According to all these BMI charts…
I DEFINITELY need to get taller next year.
me: can I get one for the lady at the end of the bar
balloon animal guy: ok
My friend is mad because I called her baby the cutest little freak show. The CUTEST tho… it’s like she missed that part.
When my wife packs for a trip she basically moves out.
[at the gym]
Trainer: You want me to spot you, bro?
Waldo: Please don’t do that.
Just saved two ants from drowning in the pool, so I assume they’re rushing back to their colony to tell everyone they were lifted to safety by the giant hand of god.
Pet Cemetery 3:
People get tired of resurrecting pets and relatives.
Somebody buries dinosaur bones.
Jurassic Park ensues.
How quickly family vacations go from omg we only have 4 days left to omg we still have 4 days left
I love the new Weight Watchers program. You can eat anything you want as long as you never join
ME: I have the blood of my enemies on my face and hands
BF: That’s salsa
[last taco on my plate is visibly shaking]
[2am]
wife: where in the hell have you been
me: well the boys and i were at the club-
my sound effects guy: *rap air horns*
me: leonard my god no not right now
Our wedding pic looks like my wife’s selfie photo bombed by me.

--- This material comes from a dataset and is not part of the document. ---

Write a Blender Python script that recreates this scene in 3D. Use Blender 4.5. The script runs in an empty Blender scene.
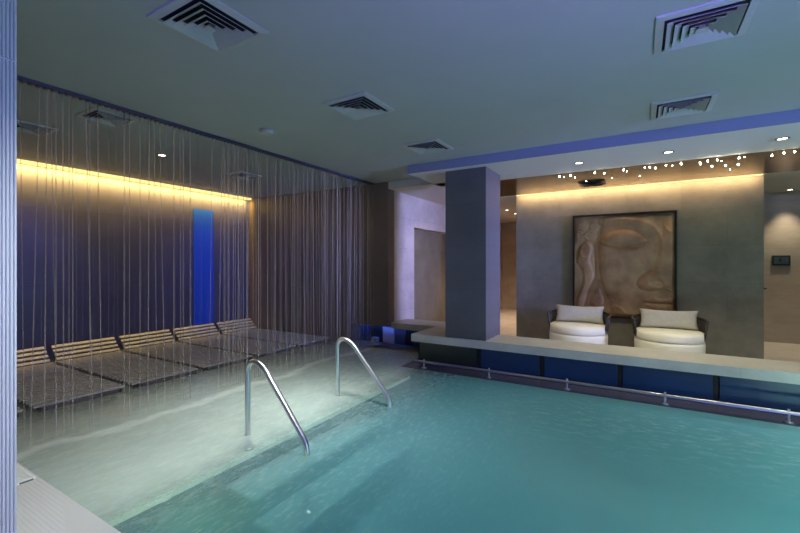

How can I relax when every aspect of my physical and mental state is governed by something called The Nervous System?
It’s at times like this we need to be good to ourselves:
Catch up on some sleep.
Eat your favorite foods.
Watch that boxset you’ve been putting off.
Let your kid have a beer for breakfast.
Make your dog some armor.
Me: Soooo it’s our 3rd date. Is this when we like, you know, take it to the next level?
Him: Definitely! My place or yours?
Me: I was just hoping to go somewhere a little nicer than 7-11
#JohnTravolta
My cat that died 3 years ago got a letter saying she needs to register if she wants to vote, showing how well Florida handles elections.
“I hate when I can’t think of the right word,” she protesticulated.
*Invents silent snack packages. *Becomes president of the United States.
Words can hurt. Especially when someone throws a big book at your head.
Chat: “don’t”
Email: “I do not”
Essay of 2,500 words: “Henceforth, I have suddenly discovered that I am now bereft of the ability to do”
When I’m inevitably murdered, my loved ones won’t say I always lit up a room, but instead “She kinda deserved it” and “I’m honestly surprised this didn’t happen sooner”
[Arguing with a guy over who’s tougher]
*takes toothpick from mouth* “When I started chewing this it was a full grown spruce.”
I like to take my pants off in the middle of arguments so they end quicker.
COPS: We know you killed him
ME: I didn’t do it!
COPS: really? *starts playing Shakira*
ME: wait no
MY HIPS: HE’S UNDER THE FLOOR BOARDS
I can walk up to any dog, rub its butt and make a friend. That trick only works about half the time on people.